Grayscale’s new U.S. spot Solana exchange-traded fund (ETF), GSOL, made a quiet debut on October 29, drawing in $1.4 million in net inflows on its first day of trading. The launch follows the fund’s conversion from a closed-end trust and comes amid a surge of interest in Solana-based products — but also significant investor rotation out of major Bitcoin and Ethereum ETFs.

By comparison, Bitwise’s Solana ETF (BSOL), which launched just one day earlier, posted much stronger results. BSOL added $46.5 million in inflows on October 29, on top of the $69.5 million it attracted on day one. Trading activity has been robust as well, with BSOL generating $57.9 million in first-day volume — the highest of any ETF launch this year — and climbing to nearly $75 million on its second day.

Bloomberg Senior ETF Analyst Eric Balchunas noted that Bitwise’s early launch gave it a crucial edge: “Being just one day behind is actually really huge. Makes it so much harder.” Grayscale’s GSOL, which carries a 0.35% management fee versus 0.2% for BSOL, recorded a more modest $4.9 million in day-one trading volume.
The Solana ETF race is just beginning. Other major issuers, including Fidelity, VanEck, and 21Shares, are expected to roll out their own Solana products in the coming months. Earlier this year, REX-Osprey introduced SSK, the first U.S. ETF offering Solana exposure with native staking rewards. Unlike GSOL and BSOL, which were launched under the Securities Act of 1933, SSK was registered under the Investment Company Act of 1940 and holds most of its assets in directly staked SOL.
The recent wave of ETF launches was made possible after the SEC allowed issuers to move forward without direct staff review during the U.S. government shutdown. Firms were permitted to file final S-1s under newly approved generic listing standards for commodity trust shares, enabling launches like BSOL and GSOL despite limited regulatory operations.
Broader Market Flows Shift Away From Bitcoin and Ethereum
While Solana-focused funds gained attention, traditional crypto ETFs saw heavy outflows.

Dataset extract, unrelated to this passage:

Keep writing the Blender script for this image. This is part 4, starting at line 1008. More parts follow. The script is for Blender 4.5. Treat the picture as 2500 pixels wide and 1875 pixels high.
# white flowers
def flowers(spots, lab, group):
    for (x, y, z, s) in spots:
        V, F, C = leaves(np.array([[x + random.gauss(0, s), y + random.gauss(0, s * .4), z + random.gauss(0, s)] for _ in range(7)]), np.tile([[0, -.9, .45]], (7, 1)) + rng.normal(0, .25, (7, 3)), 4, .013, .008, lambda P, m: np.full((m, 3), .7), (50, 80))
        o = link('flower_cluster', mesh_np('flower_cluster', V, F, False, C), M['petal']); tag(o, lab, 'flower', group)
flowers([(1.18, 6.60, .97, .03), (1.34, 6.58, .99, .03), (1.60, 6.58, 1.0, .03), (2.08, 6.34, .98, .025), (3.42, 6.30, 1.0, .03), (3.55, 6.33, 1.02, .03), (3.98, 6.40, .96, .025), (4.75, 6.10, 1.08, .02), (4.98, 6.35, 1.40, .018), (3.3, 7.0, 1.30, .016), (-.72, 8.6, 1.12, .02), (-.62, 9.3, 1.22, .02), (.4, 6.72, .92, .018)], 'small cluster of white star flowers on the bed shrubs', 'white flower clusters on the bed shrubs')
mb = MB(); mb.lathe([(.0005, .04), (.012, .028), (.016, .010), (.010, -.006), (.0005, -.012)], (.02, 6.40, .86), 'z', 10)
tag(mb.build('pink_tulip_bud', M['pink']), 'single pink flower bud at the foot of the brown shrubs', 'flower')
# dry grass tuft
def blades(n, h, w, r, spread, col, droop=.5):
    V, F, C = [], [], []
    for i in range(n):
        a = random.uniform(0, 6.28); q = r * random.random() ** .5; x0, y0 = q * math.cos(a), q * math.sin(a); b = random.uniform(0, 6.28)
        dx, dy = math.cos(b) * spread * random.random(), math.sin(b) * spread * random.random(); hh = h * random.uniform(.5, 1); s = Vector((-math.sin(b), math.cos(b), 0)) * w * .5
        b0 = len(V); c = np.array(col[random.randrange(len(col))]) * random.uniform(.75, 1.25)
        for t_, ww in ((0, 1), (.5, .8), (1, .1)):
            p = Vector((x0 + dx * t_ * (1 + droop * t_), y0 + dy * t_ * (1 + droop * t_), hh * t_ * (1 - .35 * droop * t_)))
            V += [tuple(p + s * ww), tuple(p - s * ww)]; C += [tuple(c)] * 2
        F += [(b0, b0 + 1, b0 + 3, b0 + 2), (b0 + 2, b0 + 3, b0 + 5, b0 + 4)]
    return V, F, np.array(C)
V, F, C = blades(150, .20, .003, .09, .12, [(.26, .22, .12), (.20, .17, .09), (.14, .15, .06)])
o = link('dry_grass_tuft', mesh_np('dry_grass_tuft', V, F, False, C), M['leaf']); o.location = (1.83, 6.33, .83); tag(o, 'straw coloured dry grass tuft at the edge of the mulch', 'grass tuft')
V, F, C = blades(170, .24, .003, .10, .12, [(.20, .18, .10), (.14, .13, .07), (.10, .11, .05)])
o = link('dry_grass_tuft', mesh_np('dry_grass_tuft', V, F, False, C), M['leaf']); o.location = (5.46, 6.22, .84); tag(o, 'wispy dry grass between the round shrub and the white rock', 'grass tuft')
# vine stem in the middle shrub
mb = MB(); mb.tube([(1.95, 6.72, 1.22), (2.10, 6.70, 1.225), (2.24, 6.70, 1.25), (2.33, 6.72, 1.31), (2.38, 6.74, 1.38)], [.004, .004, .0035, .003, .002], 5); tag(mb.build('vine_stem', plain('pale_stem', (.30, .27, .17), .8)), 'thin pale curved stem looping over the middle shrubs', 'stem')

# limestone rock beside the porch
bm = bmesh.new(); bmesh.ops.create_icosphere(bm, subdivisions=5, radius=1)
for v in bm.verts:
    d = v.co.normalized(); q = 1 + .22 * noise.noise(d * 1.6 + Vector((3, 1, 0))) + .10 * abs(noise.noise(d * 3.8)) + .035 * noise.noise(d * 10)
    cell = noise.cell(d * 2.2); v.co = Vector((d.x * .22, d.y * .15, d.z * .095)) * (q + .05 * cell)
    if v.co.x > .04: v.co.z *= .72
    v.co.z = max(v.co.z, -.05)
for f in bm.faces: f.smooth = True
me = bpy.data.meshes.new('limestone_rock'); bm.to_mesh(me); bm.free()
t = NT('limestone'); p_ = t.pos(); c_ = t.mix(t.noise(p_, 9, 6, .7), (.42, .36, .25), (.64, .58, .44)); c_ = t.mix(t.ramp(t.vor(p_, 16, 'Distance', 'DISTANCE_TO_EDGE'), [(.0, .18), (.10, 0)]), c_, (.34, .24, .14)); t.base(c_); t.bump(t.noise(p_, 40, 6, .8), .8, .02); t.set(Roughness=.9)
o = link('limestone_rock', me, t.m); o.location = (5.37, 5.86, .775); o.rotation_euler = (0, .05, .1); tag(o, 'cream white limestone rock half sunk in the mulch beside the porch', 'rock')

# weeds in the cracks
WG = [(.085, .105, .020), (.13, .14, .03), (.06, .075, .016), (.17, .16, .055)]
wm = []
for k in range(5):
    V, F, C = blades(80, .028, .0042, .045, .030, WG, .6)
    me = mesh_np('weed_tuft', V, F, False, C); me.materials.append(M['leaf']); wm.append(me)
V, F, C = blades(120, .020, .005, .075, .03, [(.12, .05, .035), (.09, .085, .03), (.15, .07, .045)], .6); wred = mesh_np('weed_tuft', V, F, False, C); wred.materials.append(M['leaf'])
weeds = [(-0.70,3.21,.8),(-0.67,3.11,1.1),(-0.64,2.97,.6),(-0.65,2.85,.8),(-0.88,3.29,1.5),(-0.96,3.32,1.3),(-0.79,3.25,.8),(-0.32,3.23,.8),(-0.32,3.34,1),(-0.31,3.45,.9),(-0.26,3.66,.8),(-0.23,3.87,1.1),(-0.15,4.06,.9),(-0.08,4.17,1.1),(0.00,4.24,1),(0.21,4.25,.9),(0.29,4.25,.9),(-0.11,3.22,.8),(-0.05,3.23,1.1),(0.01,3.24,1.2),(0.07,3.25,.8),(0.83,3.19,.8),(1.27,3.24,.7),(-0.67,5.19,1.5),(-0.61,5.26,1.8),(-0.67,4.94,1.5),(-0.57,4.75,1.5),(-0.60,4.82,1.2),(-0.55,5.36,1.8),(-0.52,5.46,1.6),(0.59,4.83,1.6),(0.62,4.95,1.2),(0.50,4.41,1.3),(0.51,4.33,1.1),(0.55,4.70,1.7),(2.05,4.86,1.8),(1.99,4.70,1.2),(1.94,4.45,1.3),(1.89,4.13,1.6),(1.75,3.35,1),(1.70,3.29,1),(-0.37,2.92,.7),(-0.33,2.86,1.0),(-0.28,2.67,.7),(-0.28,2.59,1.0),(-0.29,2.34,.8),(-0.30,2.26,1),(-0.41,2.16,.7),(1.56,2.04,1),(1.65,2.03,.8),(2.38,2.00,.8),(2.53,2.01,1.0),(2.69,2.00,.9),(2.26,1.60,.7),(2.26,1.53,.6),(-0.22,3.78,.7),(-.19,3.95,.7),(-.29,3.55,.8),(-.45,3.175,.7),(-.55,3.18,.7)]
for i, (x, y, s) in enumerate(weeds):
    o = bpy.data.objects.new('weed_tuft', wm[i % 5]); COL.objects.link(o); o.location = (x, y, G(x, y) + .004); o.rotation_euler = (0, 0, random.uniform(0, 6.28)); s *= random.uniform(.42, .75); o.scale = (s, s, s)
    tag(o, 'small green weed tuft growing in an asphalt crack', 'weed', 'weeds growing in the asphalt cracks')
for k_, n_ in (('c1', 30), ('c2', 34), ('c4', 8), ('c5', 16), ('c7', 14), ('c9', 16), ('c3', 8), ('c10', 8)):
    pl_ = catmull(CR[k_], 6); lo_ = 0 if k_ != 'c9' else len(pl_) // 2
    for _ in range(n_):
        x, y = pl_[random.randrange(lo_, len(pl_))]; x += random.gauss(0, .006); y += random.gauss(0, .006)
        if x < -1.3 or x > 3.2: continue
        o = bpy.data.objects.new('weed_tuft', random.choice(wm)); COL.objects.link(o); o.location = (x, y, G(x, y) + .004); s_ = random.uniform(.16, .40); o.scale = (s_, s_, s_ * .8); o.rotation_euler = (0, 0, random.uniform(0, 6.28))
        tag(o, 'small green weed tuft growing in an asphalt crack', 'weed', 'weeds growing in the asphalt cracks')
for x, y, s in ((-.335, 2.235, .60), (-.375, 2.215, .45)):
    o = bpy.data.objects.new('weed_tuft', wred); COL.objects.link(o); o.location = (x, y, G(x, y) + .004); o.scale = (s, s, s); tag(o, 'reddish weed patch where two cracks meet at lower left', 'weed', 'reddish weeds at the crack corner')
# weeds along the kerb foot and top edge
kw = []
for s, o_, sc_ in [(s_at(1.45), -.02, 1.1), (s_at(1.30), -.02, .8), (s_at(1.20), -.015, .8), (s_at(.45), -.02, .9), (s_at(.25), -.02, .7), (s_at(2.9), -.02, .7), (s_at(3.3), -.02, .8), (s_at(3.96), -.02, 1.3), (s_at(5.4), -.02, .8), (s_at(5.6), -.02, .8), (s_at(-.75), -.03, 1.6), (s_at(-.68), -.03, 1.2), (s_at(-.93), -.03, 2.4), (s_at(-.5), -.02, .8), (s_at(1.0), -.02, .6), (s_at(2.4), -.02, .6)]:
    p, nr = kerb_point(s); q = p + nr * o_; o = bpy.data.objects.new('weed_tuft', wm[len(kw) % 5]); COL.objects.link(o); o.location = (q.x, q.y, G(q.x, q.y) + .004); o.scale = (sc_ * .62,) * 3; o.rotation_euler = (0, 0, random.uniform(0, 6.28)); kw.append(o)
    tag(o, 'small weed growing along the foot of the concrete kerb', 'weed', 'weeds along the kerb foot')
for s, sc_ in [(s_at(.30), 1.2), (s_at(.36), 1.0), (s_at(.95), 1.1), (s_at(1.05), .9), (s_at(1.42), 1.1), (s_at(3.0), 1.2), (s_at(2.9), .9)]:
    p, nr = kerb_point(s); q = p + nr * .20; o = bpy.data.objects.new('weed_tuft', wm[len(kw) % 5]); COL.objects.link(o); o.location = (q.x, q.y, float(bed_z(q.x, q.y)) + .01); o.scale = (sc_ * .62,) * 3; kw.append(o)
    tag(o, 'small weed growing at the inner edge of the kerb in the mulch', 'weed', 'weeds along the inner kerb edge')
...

On October 29, U.S. spot Bitcoin and Ethereum ETFs lost more than $500 million in combined net outflows, according to data.

Bitcoin funds led the retreat, with $470.7 million exiting — including $164.4 million withdrawn from Fidelity’s FBTC. Ethereum ETFs saw $81.4 million in total outflows, driven largely by Fidelity’s FETH, which lost $69.5 million. Combined trading volume for Bitcoin ETFs hit $7 billion, while Ethereum funds reached $2.4 billion that day.
The outflows coincided with remarks from Federal Reserve Chair Jerome Powell, whose cautious tone on future rate cuts spooked markets despite a 25-basis-point reduction.
“Markets were blindsided less by the rate cut itself than by Chair Powell’s emphasis that a December reduction is not automatic,” said Timothy Misir, Head of Research at BRN. “Powell’s tone removed forward certainty and tightened financial conditions,” he added, noting that ETF flows “exacerbated the move.”
Market Snapshot
As of October 30, Bitcoin and Ethereum were both down 2.4%, trading at $110,055 and $3,897 respectively. Solana slipped 0.9% to $192, and Litecoin dipped 0.2% to $97. The standout performer was HBAR, up 4% to $0.20.

A Competitive Landscape for Crypto ETFs
With investor appetite shifting and new products emerging rapidly, the battle for dominance among crypto ETFs is intensifying. Bitwise currently leads the pack in Solana exposure, but Grayscale’s entry — along with upcoming launches from major asset managers — signals growing confidence in Solana’s long-term role within digital asset portfolios.